Regular readers know that I am not a fan of locational
coding systems as a replacement for postal (humanly readable) addresses. I do
not believe they can replace humanly readable addressing, and, despite a lot of
hot air coming from various companies, I have yet to see a system in full
working order.
Take What3Words, for example. OK, so I know I seem to bang on about them a
lot, but I have a strong aversion to hype, and a stronger aversion to any
organisation that sells themselves through clever marketing shored up by –
well, very little else that is apparent to me. Anyway, if you
live on the oxygen of publicity, and you keep sticking your head above the
parapet, you have to expect to be shot at.
So, What3Words. They
have announced in the past couple of years tie ups with various national postal
services – Mongolia, Sint Maarten, Côte d’Ivoire, Djibouti, Tonga, Nigeria,
Solomon Islands and Kiribati, in that order.
What3Words is an off the shelf solution – it should be fast and simple
for any organisation to implement. So,
where are the implementations? I look at a lot of addresses in my job – I data
gaze millions of addresses – and I still haven’t seen a single locational code
actually being used.
So, I set myself a task – check these countries’ websites
for progress on implementation.
Mongolia has a page of information about
What3Words. Sint Maarten has nothing (that I could find) but there is a video
on their Facebook page. Côte d’Ivoire,
Djibouti, Nigeria … nothing. Not a word. Tonga’s website had been hacked when
I was checking…. Only on the Solomon Islands’ website is What3Words given the
place it should have if it is a replacement for, or supplement to, the existing
humanly readable addressing system. “Introducing Solomon Islands [sic] New
Addressing System” it trumpets. A sound I would have expected from other
websites. But it is not to be. In fact,
not a single one of these websites, even that of the Solomon Islands, has the
contact address for the postal service concerned given in anything other than a
traditional postal address format. Not one contains its What3Words' address.

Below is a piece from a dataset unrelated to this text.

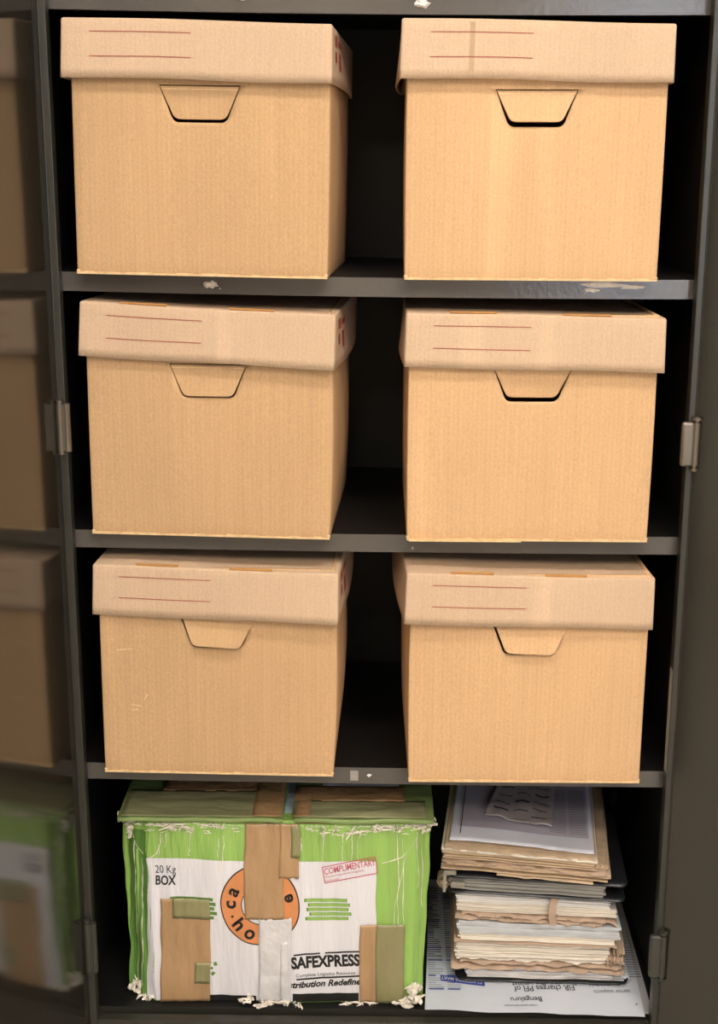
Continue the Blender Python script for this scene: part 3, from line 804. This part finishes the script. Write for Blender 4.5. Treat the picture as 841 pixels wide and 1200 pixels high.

Leading by example? Apparently not.
So, what’s the progress on implementation in those six
countries outside Solomon Islands? Is it
to be kept secret from the users? Will
it be quietly dropped? Or am I over estimating the speed at which these
organisation work? (Though if Solomon Islands can do it, this should not be
a valid excuse for the others). If it’s the latter, I notice that both
Lebanon and Mongolia (again!) announced a partnership with NAC to use their
codes in 2013. Four years later and nothing (visible) has happened.
This is not to say that code systems aren’t being
introduced, and implemented. Look at
Ghana, for example, happy to publicise and implement its sparkling new home-grown system, and to publicise its own address in traditonal human-readable form, and as a locational code. I am curious to see how the uptake for that system is, and how well this implementation sticks.
So what’s going on here?
The emperor’s new clothes? Crying wolf? Let’s
see some implementation, and measurements of the success of new systems. All this announcing without follow-up is
unhelpful in the extreme.
2 comments:
Graham
Your conclusion from your research is quite correct. W3W claims to have 167 "partners." of which only the eight you list are national address management authorities, in fact all are national Post corporations.
All the announcements by all of these countries have been compiled and published/released by W3W. Not one has been issued by the national address authority in any country. This may be because W3W has a considerable marketing budget, but no national implementation history.
I haven't even started on the technical feasibility of the system itself, or the financial business model. These are also interesting to review.
I still like the commentary by Mike Dobson of Telemapics, see
http://blog.telemapics.com/?p=589
Incidentally, this does not mean that grid systems are not used. Have a look at Snoocode, a home-grown system in Ghana, adopted by the emergency services. No promotional blurb, just something that is widely used. Looks suspiciously like a copy of MapCode, however.
Cheers,
Pierre Rossouw
South Africa
It's nice to see someone hate them almost as much as I do.